I am currently doing the John Hopkins course on R that is offered through Coursera.   There is likely to be a gap between taking the course and using R, and these are my notes on how to get started.

Software and setup

  1. Google R, download the version to match your operating system, and install it on your machine using the defaults.  Set up a data folder in My Documents.

Data

  1. Store your data in your folder in a .csv file.
  2. Use the first row to label your columns.
  3. Use NA to mark missing data.

Read your datafile

  1. Open R with the shortcut
  2. Read your datafile using this command substituting the filename for datafile:  data <- read.csv (“datafile.csv”)
  3. List your data to screen with this command: data
  4. Note that you can use any name you like instead of “data” [though I imagine there are some unallowable names]

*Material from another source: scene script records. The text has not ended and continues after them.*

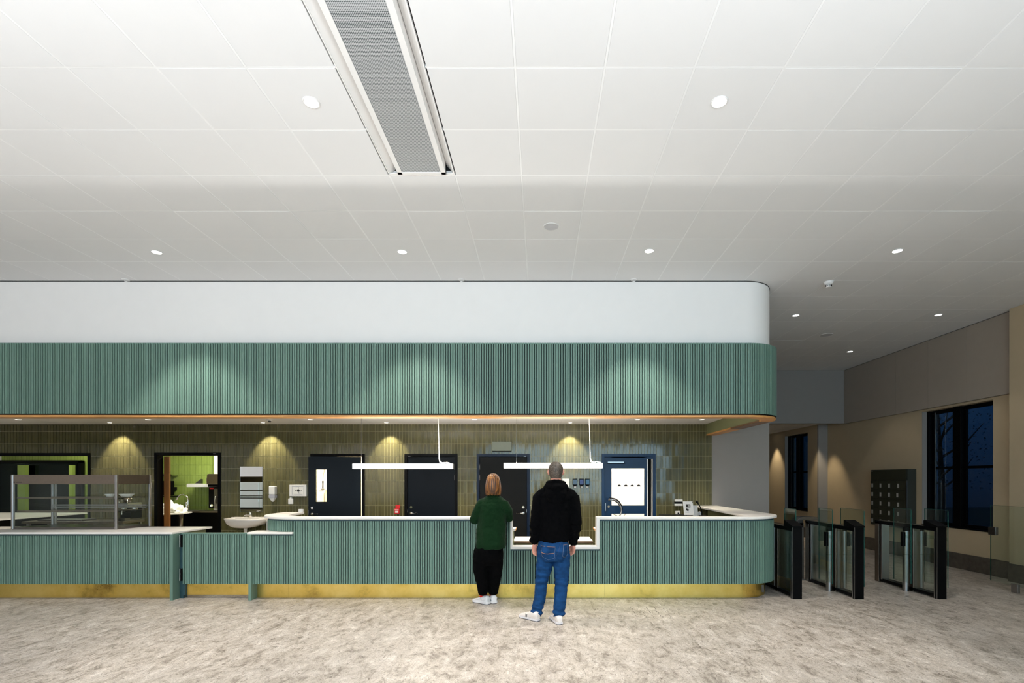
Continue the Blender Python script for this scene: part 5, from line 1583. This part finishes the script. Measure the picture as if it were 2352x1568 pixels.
def foot(bm, heel, toe, L, w, h, ground=0, opening=.5):
    """closed shoe upper as a loft along heel->toe"""
    d = Vector((toe[0] - heel[0], toe[1] - heel[1], 0)).normalized(); s = Vector((-d.y, d.x, 0))
    base = Vector((heel[0], heel[1], ground))
    rs = []
    for t, ww, hh, z0 in ((-.01, .45, .62, .15), (.02, .62, .92, .08), (.10, .74, 1.0, 0), (.28, .78, 1.0, 0), (.42, .80, .86, 0), (.58, .92, .66, 0), (.74, 1.0, .50, 0), (.88, .92, .38, 0), (.96, .66, .29, .03), (1.0, .32, .2, .08)):
        c = base + d * L * t
        ring = []
        for k in range(16):
            q = 2 * PI * k / 16
            cx, sz = math.cos(q), math.sin(q)
            u = math.copysign(abs(cx) ** .7, cx) * ww * w / 2 * (.86 if sz > .5 else 1)
            zz = h * z0 + (h * hh - h * z0) * (.5 + .5 * math.copysign(abs(sz) ** .75, sz))
            ring.append(c + s * u + Vector((0, 0, zz)))
        rs.append(ring)
    rings(bm, rs)
    return d, s, base


def shoe(parent, name, heel, toe, L, w, h, mu, chunky=False, label=None):
    d = Vector((toe[0] - heel[0], toe[1] - heel[1], 0)).normalized(); s = Vector((-d.y, d.x, 0)); base = Vector((heel[0], heel[1], 0))
    bm = bmesh.new(); foot(bm, heel, toe, L, w, h, .012)
    up = fuse(name, bm, mu, parent, .004, 3)
    if label: up['label'] = label
    def outline(k, grow, z):
        prof = [(-.03, .40), (.02, .66), (.12, .80), (.3, .80), (.45, .82), (.6, .96), (.75, 1.04), (.88, .98), (.96, .74), (1.01, .36)]
        left = [base + d * L * t + s * (w / 2 * ww + grow) + Vector((0, 0, z)) for t, ww in prof]
        right = [base + d * L * t - s * (w / 2 * ww + grow) + Vector((0, 0, z)) for t, ww in prof][::-1]
        return left + right
    bm = bmesh.new()
    hs = .036 if chunky else .026
    rings(bm, [outline(0, .001, .006), outline(0, .006 if chunky else .003, .012), outline(0, .004 if chunky else .002, hs)])
    obj('sole', bm, M['sole'] if not chunky else M['shoe_white'], up, smooth=False)
    bm = bmesh.new(); rings(bm, [outline(0, -.002, 0), outline(0, .001, .008)])
    obj('outsole', bm, M['sole_dark'], up)
    for t in (.36, .44, .52):
        zc = h * (.92 - (t - .36) * 1.6)
        pts = [base + d * L * t + s * w * .26 * q + Vector((0, 0, zc + .012 - .03 * abs(q))) for q in (-1, -.5, 0, .5, 1)]
        obj('lace', tube(bmesh.new(), pts, .004, 6), mu, up, smooth=True)
    if chunky:
        for sg in (-1, 1):
            pts = [base + d * L * t + s * sg * (w / 2 * ww + .001) + Vector((0, 0, z)) for t, ww, z in ((.07, .70, .078), (.14, .76, .06), (.3, .78, .052), (.45, .80, .070), (.6, .88, .050), (.78, .95, .038))]
            obj('overlay', tube(bmesh.new(), pts, .006, 8), mu, up, smooth=True)
    return up, d, s, base


def hand(bm, wrist, fdir, palm_n, side, L=.185, curl=.5, thumb_side=1):
    """palm + five unequal fingers; fdir = finger direction, palm_n = palm normal, side = towards the little finger"""
    f, pn, s = fdir.normalized(), palm_n.normalized(), side.normalized()
    wv = Vector(wrist)
    tube(bm, [wv - f * .03, wv, wv + f * .045, wv + f * .085], [(.026, .020), (.028, .019), (.040, .017), (.040, .014)], 12, side=s)
    lens = [.072, .080, .075, .060]
    for k in range(4):
        off = s * (-.030 + .020 * k)
        p = wv + f * .075 + off
        dirv = f.copy(); pts = [p - f * .02]; rad = [.0100]
        seg = [lens[k] * .46, lens[k] * .32, lens[k] * .26]
        for j, l in enumerate(seg):
            pts.append(p.copy()); rad.append(.0098 - .001 * j)
            dirv = (dirv * math.cos(curl * (.5 + .35 * j)) + pn * math.sin(curl * (.5 + .35 * j))).normalized()
            p = p + dirv * l
        pts.append(p); rad.append(.0066)
        tube(bm, pts, rad, 8, side=s)
    t0 = wv + f * .025 - s * .026
    t1 = t0 - s * .022 + f * .028 + pn * .010
    t2 = t1 + f * .030 + pn * .010 - s * .004
    t3 = t2 + f * .024 + pn * .008 + s * .004
    tube(bm, [t0, t1, t2, t3], [.014, .0125, .0105, .0078], 8, side=s)


def head(bm, c, w_, h_, dpt, neck_to, neck_r):
    """skull with jaw, nose; c = centre of skull, faces +Y"""
    prof = [(-.50, .30, .34, .16), (-.44, .48, .46, .13), (-.34, .66, .60, .08), (-.20, .80, .76, .03), (-.05, .92, .92, .0), (.10, .99, 1.0, -.02), (.24, .97, .98, -.03), (.36, .84, .86, -.03), (.45, .58, .62, -.02), (.495, .26, .30, -.02)]
    rs = []
    for z, a, b, sh in prof:
        rs.append([(c.x + w_ / 2 * a * math.cos(q), c.y + dpt * sh + dpt / 2 * b * math.sin(q), c.z + h_ * z) for q in [2 * PI * k / 24 for k in range(24)]])
    rings(bm, rs)
    fy = c.y + dpt / 2
    tube(bm, [(c.x, fy - .012, c.z + .02), (c.x, fy + .002, c.z - .015), (c.x, fy + .012, c.z - .035), (c.x, fy - .006, c.z - .045)], [.008, .010, .014, .012], 8)
    tube(bm, [(c.x - .022, fy - .012, c.z - .068), (c.x, fy - .002, c.z - .068), (c.x + .022, fy - .012, c.z - .068)], [.005, .008, .005], 8, side=(0, 0, 1))
    tube(bm, [(c.x - .045, fy - .022, c.z + .022), (c.x, fy - .006, c.z + .024), (c.x + .045, fy - .022, c.z + .022)], [.007, .009, .007], 8, side=(0, 0, 1))
    for s in (-1, 1):
        ex = c.x + s * (w_ / 2 * .95)
        tube(bm, [(ex, c.y - .002, c.z + .028), (ex + s * .014, c.y - .016, c.z + .030), (ex + s * .017, c.y - .022, c.z + .006), (ex + s * .011, c.y - .012, c.z - .020), (ex, c.y - .002, c.z - .030)], [(.006, .010), (.005, .011), (.005, .011), (.006, .009), (.006, .006)], 8, side=(0, 1, 0))
    tube(bm, [(c.x, c.y - .012, c.z - h_ * .22), (c.x, c.y - .018, c.z - h_ * .42), neck_to], [neck_r * .98, neck_r, neck_r * 1.12], 16)


def eyes(parent, c, dpt):
    for s in (-1, 1):
        p = Vector((c.x + s * .031, c.y + dpt / 2 - .018, c.z + .004))
        bm = bmesh.new(); bmesh.ops.create_uvsphere(bm, u_segments=12, v_segments=8, radius=.011); bmesh.ops.translate(bm, verts=bm.verts, vec=p)
        e = obj('eye', bm, M['paper'], parent, smooth=True)
        bm = bmesh.new(); bmesh.ops.create_uvsphere(bm, u_segments=10, v_segments=6, radius=.005); bmesh.ops.translate(bm, verts=bm.verts, vec=p + Vector((0, .0075, 0)))
        obj('iris', bm, M['ink'], e, smooth=True)


# ---- the man
D = 5.85
man = thing('person', 'man with short greying hair in black hoodie and blue jeans, seen from behind', 'person', (.16, 5.9, 0))
def A(px, py, d=D): return W(px, py, d)
hc = A(1276.5, 1085, 5.86)
bm = bmesh.new()
head(bm, hc, .160, .235, .198, (hc.x, hc.y - .01, 1.55), .062)
# body under the clothes
tube(bm, [(.157, 5.88, .90), (.165, 5.88, 1.1), (.18, 5.88, 1.35), (.185, 5.88, 1.50), (.185, 5.875, 1.56)], [(.15, .10), (.145, .10), (.165, .11), (.14, .09), (.06, .06)], 16)
armL = [A(1243, 1133, 5.88), A(1236, 1165, 5.86), A(1232, 1197, 5.84), A(1229, 1222, 5.86), A(1227, 1245, 5.89)]
armR = [A(1313, 1133, 5.88), A(1320, 1165, 5.86), A(1323, 1197, 5.85), A(1320, 1222, 5.88), A(1317, 1245, 5.93)]
for ar in (armL, armR): tube(bm, ar, [.05, .042, .038, .030, .024], 12)
hand(bm, A(1228, 1249, 5.89), Vector((.04, .02, -1)), Vector((.50, -.86, 0)), Vector((-.86, -.50, 0)), curl=.60)
hand(bm, A(1317, 1248, 5.93), Vector((-.05, .05, -1)), Vector((-.80, -.60, 0)), Vector((.60, -.80, 0)), curl=.5)
legL = [A(1253, 1262, 5.88), A(1250, 1300, 5.88), A(1243, 1335, 5.90), A(1240, 1375, 5.90), A(1233, 1408, 5.92)]
legR = [A(1290, 1262, 5.88), A(1290, 1300, 5.86), A(1290, 1335, 5.84), A(1287, 1375, 5.80), A(1284, 1410, 5.78)]
for lg in (legL, legR): tube(bm, lg, [.085, .075, .055, .048, .036], 12)
body = fuse('body', bm, M['skin'], man, .006, 3)
eyes(man, hc, .198)
# short hair: a shell over the skull
bm = bmesh.new()
rs = []
for z, a, b, sh in ((-.30, .70, .62, -.07), (-.20, .86, .78, -.045), (-.05, .98, .95, -.03), (.10, 1.06, 1.05, -.03), (.24, 1.05, 1.05, -.04), (.36, .93, .95, -.04), (.46, .70, .72, -.03), (.53, .34, .38, -.03)):
    rs.append([(hc.x + .080 * a * math.cos(q), hc.y + .198 * sh + .099 * b * math.sin(q) * (1 if math.sin(q) < 0 else (.55 if z < .12 else (.86 if z < .3 else 1))), hc.z + .235 * z) for q in [2 * PI * k / 28 for k in range(28)]])
rings(bm, rs)
fuse('hair', bm, M['hair_grey'], man, .004, 2, disp=.0022, dscale=.007)
# hoodie
def hoodie_folds(p):
    return .006 * math.sin(p.z * 42 + 3 * noise.noise(p * 5)) * max(0, min(1, (1.12 - p.z) / .12)) * .6 + (.007 * math.sin(p.z * 70 + 6 * p.x) if (abs(p.x - .17) > .2 and p.z < 1.12) else 0)
disp_f['hoodie'] = hoodie_folds
bm = bmesh.new()
tube(bm, [(.158, 5.885, .915), (.158, 5.885, .95), (.160, 5.885, 1.05), (.168, 5.88, 1.2), (.178, 5.88, 1.34), (.186, 5.88, 1.45), (.187, 5.885, 1.52), (.187, 5.885, 1.57)],
     [(.168, .128), (.180, .137), (.186, .142), (.196, .142), (.205, .142), (.200, .125), (.15, .105), (.09, .085)], 28, dome=False)
for ar, sg in ((armL, -1), (armR, 1)):
    sh = Vector((.187 + sg * .145, 5.885, 1.478))
    p = [sh] + ar[:]
    p[1] = Vector((.187 + sg * .195, 5.88, 1.42))
    tube(bm, p, [.075, .082, .075, .072, .062, .050], 18, dome=True)
    tube(bm, [ar[-1] + Vector((0, 0, .06)), ar[-1] + Vector((0, 0, .045)), ar[-1] + Vector((0, 0, -.01))], [.046, .041, .039], 16, dome=False)
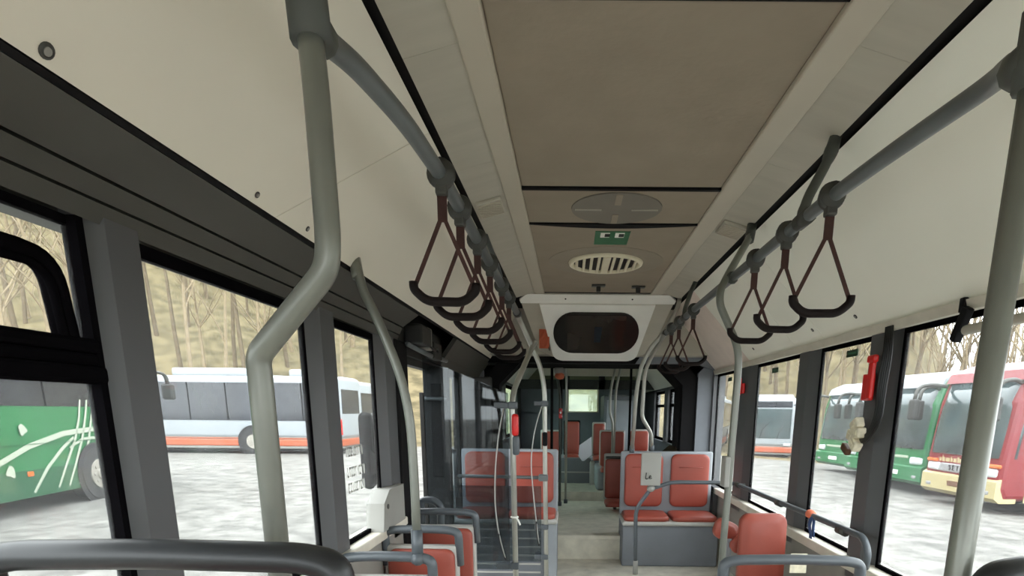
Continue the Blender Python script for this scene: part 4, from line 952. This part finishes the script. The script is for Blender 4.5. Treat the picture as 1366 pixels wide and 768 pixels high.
# row of coaches on the right, fronts towards us
def face(xf, yc, ang, L): # centre so that the front centre is at xf, yc; heading -X turned by ang
    a = -math.pi/2+ang; fx, fy = math.sin(a), -math.cos(a)   # local -Y direction after rotation
    return (xf-fx*L/2, yc-fy*L/2, flat_z(xf, 0)), a
g1 = None
loc, a = face(10.1, 22.4, .12, 11.); g1 = coach('farthest green coach with white roof in the right row', loc, a, 'cg', 'cg', 'cg2', 11., group='green coaches in the right row')
loc, a = face(9.95, 19.6, .10, 11.); dup(g1, loc, a, 'middle green coach of the right row, mostly behind the dark pillar', 'green coaches in the right row')
loc, a = face(9.45, 17.0, .10, 11.); dup(g1, loc, a, 'nearest green coach, right beside the red and cream coach', 'green coaches in the right row')
loc, a = face(9.2, 13.75, .06, 11.); coach('red coach with cream bumper and amber lamps outside the right window', loc, a, 'cr', 'cream', 'cr', 11., red=True)
# ------------------------------------------------------------------ bare trees on the slope
def tree_mesh(seed, H, matn):
    rnd = random.Random(seed); o = MB()
    def branch(p, d, L, r, lev):
        pts = [p]; q = p.copy(); dd = d.copy(); n = 4 if lev < 2 else 3
        for i in range(n):
            dd = (dd+V(rnd.uniform(-.16, .16), rnd.uniform(-.16, .16), rnd.uniform(-.02, .10))*(.4 if lev == 0 else 1)).normalized(); q = q+dd*L/n; pts.append(q.copy())
        o.tube([tuple(x) for x in pts], [r*(1-.75*i/n) for i in range(n+1)], 0, n=5 if lev == 0 else 3, cap=False)
        if lev < 2:
            k = 9 if lev == 0 else 4
            for j in range(k):
                t_ = rnd.uniform(.35, 1.0) if lev == 0 else rnd.uniform(.25, .95); i = min(n-1, int(t_*n)); pp = pts[i].lerp(pts[i+1], t_*n-i if t_*n-i <= 1 else 1)
                a = rnd.uniform(0, 6.28); nd = (dd*.75+V(math.cos(a), math.sin(a), .35)*rnd.uniform(.5, .9)).normalized()
                branch(pp, nd, L*rnd.uniform(.28, .45), r*(1-.7*t_)*.6, lev+1)
    branch(V(0, 0, -.3), V(0, 0, 1), H, .011*H+.03, 0)
    return o.build('bare_tree', matn)
protos = [tree_mesh(i, h_, mt) for i, (h_, mt) in enumerate(((13, 'bark'), (11, 'bark2'), (15, 'bark'), (10, 'bark2'), (14, 'bark2'), (12, 'bark')))]
cnt = 0
rt = random.Random(3)
def put_tree(az, r, k, sc):
    global cnt
    x, y = r*math.sin(math.radians(az)), r*math.cos(math.radians(az)); z = gz(x, y)
    o = protos[k] if cnt < 6 and k == cnt else protos[k].copy()
    if o is not protos[k]: C.objects.link(o)
    o.location = (x, y, z-.1); o.rotation_euler.z = rt.uniform(0, 6.28); o.scale = (sc, sc, sc)
    lf = az < 0
    tag(o, 'bare leafless tree on the slope behind the buses on the left' if lf else 'bare leafless tree behind the parked buses on the right', 'tree', 'bare trees on the left slope' if lf else 'bare trees on the right')
    cnt += 1
for i in range(6): put_tree(-42+i*5, 46+rt.uniform(-4, 10), i, 1)
for i in range(104): put_tree(-47+31*(i+rt.random())/104, rt.uniform(38, 85), rt.randrange(6), rt.uniform(.6, 1.1))
for i in range(96): put_tree(13+27*(i+rt.random())/96, rt.uniform(41, 72), rt.randrange(6), rt.uniform(.7, 1.15))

Find out the number of rows/cases and varibles/columns

  1. To find out the number of columns where data is the name of your data as above : ncol(data)
  2. To find out the number of rows where data is the name of your data as above : nrow(data)

Print out the first line to inspect the names of your variables/columns

  1. Use this command where data is the name of your data as above : data[1, ]

Take a subset of your data

  1. For sake of the example, let the name of your first variable be VAR1 and your third variable be VAR3
  2. Make a new dataframe containing all rows where the values of VAR1 and VAR3 are as shown: newdata <- subset(data, VAR1 > 31 & VAR3 > 90)

Take a subset of one variable excluding missing data

  1. Set up a new variable/vector containing a LOGICAL variable which is TRUE when a value is missing: VAR1BAD <- is.na(data[,1])
  2. Set up a new variable/vector that copies the values from the original vector, providing they are not “bad”: VAR1GOOD <- data[,1][!VAR1BAD]

Do some basic statistics on your newly created variable/vector

  1. Mean[VAR1GOOD]
  2. Max [VAR1GOOD]

Issues covered during the first week not listed above

  1. Vectors must contain data of the same type i.e., numeric, character, or logical
  2. A list can contain a mix of types
  3. When a vector, as opposed to a list, has mixed types, the type is “coerced” to the LCD, so to speak – logical is reduced to numeric (1,0) and numeric and logical is reduced to character
  4. R uses factors – which in essence are labels such as “male” and “female” where other statistics programmes used numerals. Note that the underlying value might actually be numerical.
  5. Data is read in as a dataframe rather than a matric i.e. as a table that can contain columns of different types. Dataframes can be converted to matrices.
  6. There are various tricks for using massive data sets not covered in this post.